Porém, todos garantem que já há acordo com os representantes do jogador que, como não podia deixar de ser, “esteve na capital espanhola.” Os representantes do jogador e o próprio jogador foram vistos a jantar em Madrid, o que significa que, por enquanto, João Félix não delega em terceiros a função de se alimentar. De regresso a Portugal, houve mesmo um órgão de comunicação que informou os seus leitores que João Félix teria pagado 14,70 euros por uma pizza num restaurante algarvio, uma ninharia para quem se prepara para receber sete milhões de euros por ano “net”, como gostam de dizer certos mercadólogos.
O astronómico valor da cláusula e o hipotético salário de João Félix no Atlético Madrid empurraram os jornalistas para aqueles exercícios que visam traduzir para o cidadão comum, sempre a contar trocos na carteira, a magnitude dos valores. Assim, ficámos a saber que 120 milhões de euros são 48 vezes o peso de Félix em ouro, que dariam para comprar 30 Lamborghinis e várias vezes a casa mais cara de Portugal. Um jornal chegou ao pormenor de dizer que com o salário de João Félix seria possível comprar não sei quantos milhões de bicas, o que à primeira vista pode parecer muito, mas que só daria para duas semanas de treinos do Boavista de Jaime Pacheco.

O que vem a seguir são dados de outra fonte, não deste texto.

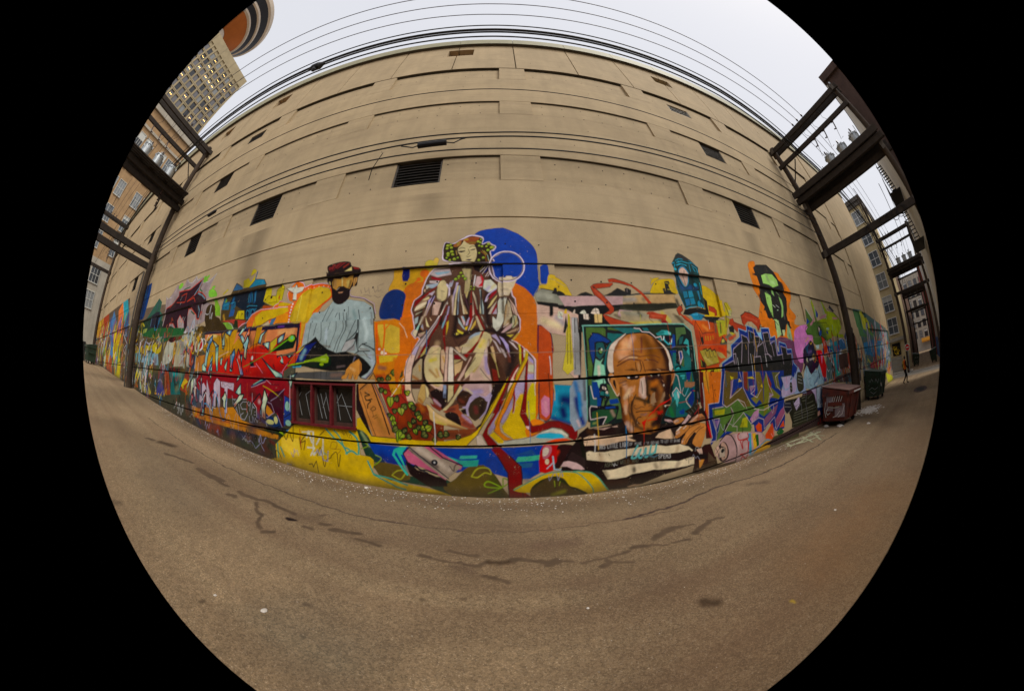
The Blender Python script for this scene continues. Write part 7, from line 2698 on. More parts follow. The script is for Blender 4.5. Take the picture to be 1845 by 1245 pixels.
# ------------------------------------------------------------------ wires along the alley
def wire(label, pts, r, m, group, name='power_line', n=6):
    P = []
    pts = [np.array(p, float) for p in pts]
    for p, q in zip(pts[:-1], pts[1:]):
        L_ = np.linalg.norm(q-p)
        for k in range(10):
            t_ = k/10; P.append(p+(q-p)*t_-np.array([0, 0, .0022*L_*L_/8*4*t_*(1-t_)*.25]))
    P.append(pts[-1])
    return tag(MB().tube(P, r, n).build(name, m, smooth=True), label, 'power line', group)
g1 = 'thin high wires over the alley'
for y, yl, lb in ((.95, .9, 'thin high wire farthest from the garage wall'), (1.36, 1.4, 'middle one of the three thin high wires'), (1.78, 1.85, 'thin high wire nearest the garage roof edge')):
    k = (12.55-1.6)
    wire(lb, [(-36, yl, 14.85), (-16.3, yl, 14.0), (0, y+.05, 12.35), (14.3, y, 12.5), (38, y, 12.4), (56, y, 11.9), (82, y, 11.7)], .016, M['wire'], g1)
g2 = 'black cables seen against the sky along the roof edge'
for y, z, r, lb in ((2.05, 11.3, 0.021, 'topmost black cable of the bundle above the roof edge'), (2.2, 11.27, .046, 'thick knobbly black cable of the bundle above the roof edge'), (2.27, 11.2, .033, 'second thick black cable under the knobbly one'), (2.44, 11.22, .028, 'lowest black cable of the bundle, next to the roof edge')):
    wire(lb, [(-36, y+1.0, z+1.6), (-16.3, y+.45, z+1.25), (-8, y+.1, z+.35), (0, y, z), (8, y+.05, z-.05), (14.3, y+.3, z-.1), (38, y, z-.4), (56, y, z-1)], r, M['cable'], g2)
g3 = 'cables strung along the garage wall between the poles'
wire('thin straight cable high across the bare wall', [(-16.3, 3.86, 9.9), (0, 3.86, 9.8), (14.3, 3.9, 9.6)], .015, M['cable'], g3)
wire('upper of the three cables across the middle of the wall', [(-16.3, 3.92, 7.45), (0, 3.92, 7.35), (14.3, 3.75, 7.9)], .02, M['cable'], g3)
wire('middle cable across the wall carrying the black splice box', [(-16.3, 3.94, 7.2), (-9.8, 3.94, 7.18), (-4, 3.94, 7.1), (0, 3.94, 7.2), (14.3, 3.8, 7.6)], .022, M['cable'], g3)
wire('lowest of the three cables across the middle of the wall', [(-16.3, 3.95, 7.0), (0, 3.95, 6.72), (14.3, 3.85, 7.0)], .018, M['cable'], g3)
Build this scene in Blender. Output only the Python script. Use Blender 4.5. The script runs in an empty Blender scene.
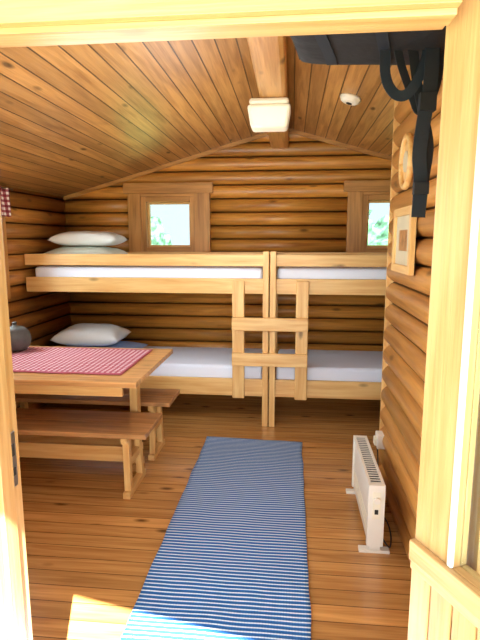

Os rivais do Benfica têm manifestado a sua incredulidade quanto aos valores do negócio. Não acreditam que o jogador valha isso, mas se valer mesmo (ou seja, se alguém pagar os 120 milhões) então Bruno Fernandes, dizem, vale o dobro. Bruno Fernandes é, pois, um jogador cujo valor do passe está indexado à cotação internacional do Félix. Podia ser pior. Mas há mais. O Atlético Madrid é visto como um peão nas jogadas do agiota de alto gabarito Jorge Mendes. A concretizar-se a venda pelos propalados 120 milhões só pode querer dizer que Mendes tem uma comissão de 30, 60 ou 100%. Quem sabe, até mais do que isso!
Já o Benfica, não só terá de pagar uma comissão brutal ao empresário como será obrigado a contratar vários jogadores ao Atlético por valores superiores a 50 milhões. Resultado, Félix vestirá a camisola do Atlético e o Benfica, graças à intermediação mágica de Jorge Mendes, poderá pagá-lo em suaves prestações durante um prazo não inferior a trinta anos, suportando parte do ordenado e juntando no negócio mais dois ou três jogadores formados no Seixal. A propaganda do Benfica, dizem, tudo fará para passar a ideia de que se trata da maior transferência de sempre do futebol português quando é sabido que essa foi, é e será sempre a venda de Bebé ao Manchester United por nove milhões de euros.
In illo tempore, os adeptos suspiravam pelo fim do defeso e pelo regresso dos artistas aos relvados. Hoje só querem sentir a brisa refrescante ou a ventania glacial que entra pela janela de transferências aberta todo o ano. E quando já não há mais nenhuma transferência para anunciar, irrompe a meta-mercadologia, com as transferências de mercadólogos entre órgãos de comunicação social. O mercadólogo torna-se, desse modo, o alfa e o ómega, o princípio e o fim de todas as coisas futebolísticas. Algures num estádio vazio, vinte e dois atletas correrão atrás de uma bola, mas isso não interessará a ninguém."